„Nawet 100 tysięcy imigrantów ze wschodniej Europy będzie mogło zażądać u nas 250 funtów zasiłku tygodniowo, bo Europa zmusza Wielką Brytanię do zniesienia ograniczeń zasiłkowych" – napisał „Daily Mail". Według gazety może to kosztować brytyjskich podatników „dziesiątki milionów funtów".
Po siedmiu latach okresu przejściowego z końcem kwietnia tego roku Wielka Brytania musi znieść ograniczenia przy wypłacaniu zasiłków dla przybyszów z ośmiu państw UE przyjętych do tej organizacji w 2004 r. W tym dla Polaków, którzy stanowią największą grupę spośród pracujących na Wyspach mieszkańców Europy Środkowo-Wschodniej.

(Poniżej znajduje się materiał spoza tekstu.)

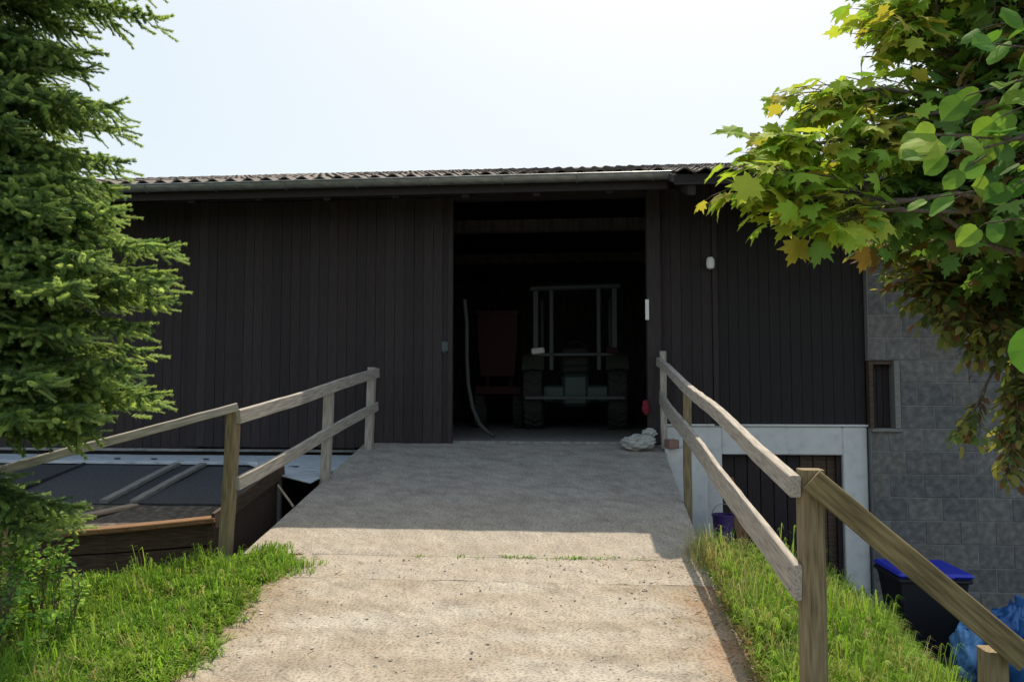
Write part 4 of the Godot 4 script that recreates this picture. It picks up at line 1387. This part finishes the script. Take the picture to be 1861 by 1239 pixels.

W efekcie – jak donoszą brytyjskie media – do Wielkiej Brytanii mogą przyjechać dziesiątki tysięcy osób tylko po to, by wystąpić o świadczenia socjalne. Z wyliczeń „Timesa" wynika, że mogą liczyć nawet na 250 funtów (1170 zł) tygodniowo. Będą bowiem mogli otrzymywać zasiłek dla bezrobotnych (jobseeker's allowance), ulgę od podatku komunalnego (council tax benefit) oraz dodatek mieszkaniowy (housing benefit). Ma to kosztować Wielką Brytanię dziesiątki milionów funtów.

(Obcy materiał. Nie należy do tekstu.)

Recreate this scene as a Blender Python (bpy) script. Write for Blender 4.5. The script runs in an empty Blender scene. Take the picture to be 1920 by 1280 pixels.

– Od dawna ostrzegaliśmy, że będzie z tym problem. Skończy się tak, że w ogóle zabraknie pieniędzy na zasiłki i wsparcie finansowe dla poszukujących pracy – powiedział „Rz" rzecznik nacjonalistycznej i nastawionej niechętnie do imigrantów Brytyjskiej Partii Narodowej Simon Darby. – To zaszkodzi nie tylko Brytyjczykom, ale także Polakom i innym przybyszom z Europy Wschodniej, którzy już tu są i uczciwie pracują! Oczywiście nie winimy ludzi, którzy będą chcieli przyjechać i żyć tu z zasiłków, bo to naturalne. Winni są nasi politycy i UE – dodał.
Według ekspertów wymuszone przez Brukselę zniesienie restrykcji na wypłacanie kolejnych świadczeń socjalnych przybyszom z byłego bloku wschodniego przyczyni się do jeszcze większego wzrostu nastrojów antyimigranckich. Według nieoficjalnych danych obecnie ponad 150 tys. nielegalnych przybyszów otrzymuje (czyli wyłudza) rozmaite zasiłki, choć nie mają prawa do pobytu w Wielkiej Brytanii. Dzieje się tak, gdyż – jak dowodziły media – urzędnicy są zbyt pobłażliwi i nie wymagają okazania niezbędnych dokumentów. A legalnych imigrantów legalnie otrzymujących zasiłki jest o wiele więcej.